If $A$ is invertible then it has an inverse $A^{-1}$. (Yes its determinant is nonzero, but that won't help much.)

Suppose $c1, \dots, c_n$ are scalars such that $$ c_1 Av_1 + c_2 Av_2 + \dots + c_n Av_n = 0 \text{.} $$ Then applying $A^{-1}$, we get: $$ \begin{align} 0 &= A^{-1}(c_1 Av_1 + c_2 Av_2 + \dots + c_n Av_n) \\ &= A^{-1}(c_1 Av_1) + A^{-1}(c_2 Av_2) + \dots + A^{-1}(c_n Av_n) \\ &= c_1A^{-1} Av_1 + c_2 A^{-1} Av_2 + \dots + c_n A^{-1} Av_n \\ &= c_1 v_1 + c_2 v_2 + \dots + c_n v_n \\ \end{align} $$ Because the $v_i$ are linearly independent, it follows that all $c_i = 0$.
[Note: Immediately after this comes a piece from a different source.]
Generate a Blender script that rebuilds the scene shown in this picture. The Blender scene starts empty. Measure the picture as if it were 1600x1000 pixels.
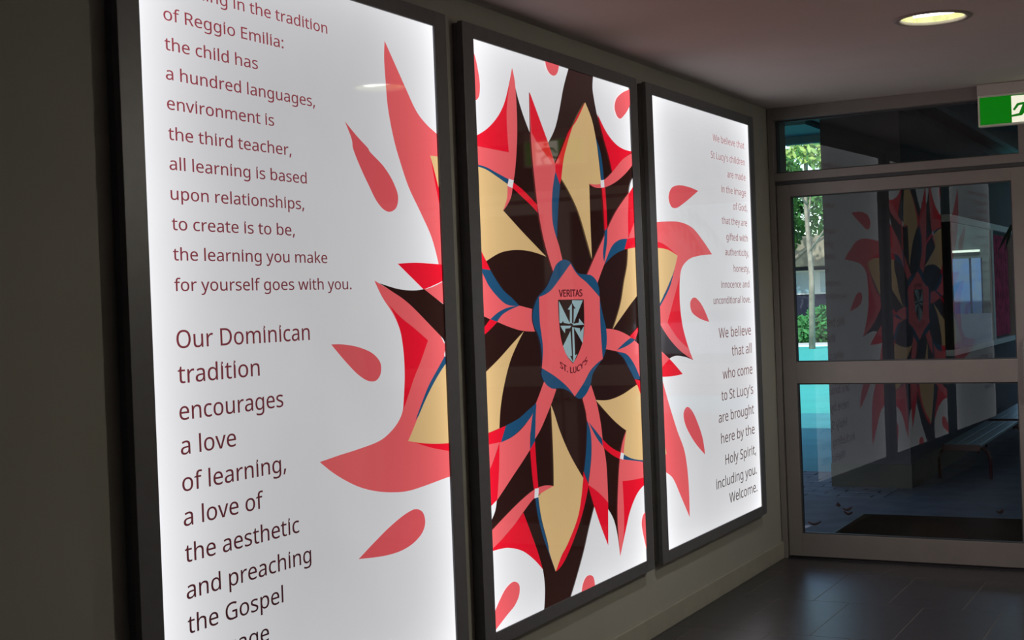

So the images of the $v_i$ under $A$ are also linearly independent.

Answer 2

Suppose that $$ \lambda_1\, Av_1+\lambda_2\, Av_2+\dotsb+\lambda_n\, Av_n=\vec 0 $$ Then $$ A\bigl( \lambda_1v_1+\lambda_2v_2+\dotsb+\lambda_nv_n \bigr) = \vec 0\tag{1} $$ Since $A$ is invertible we know that $A^{-1}$ exists. What happens when we multiply both sides of (1) on the left by $A^{-1}$?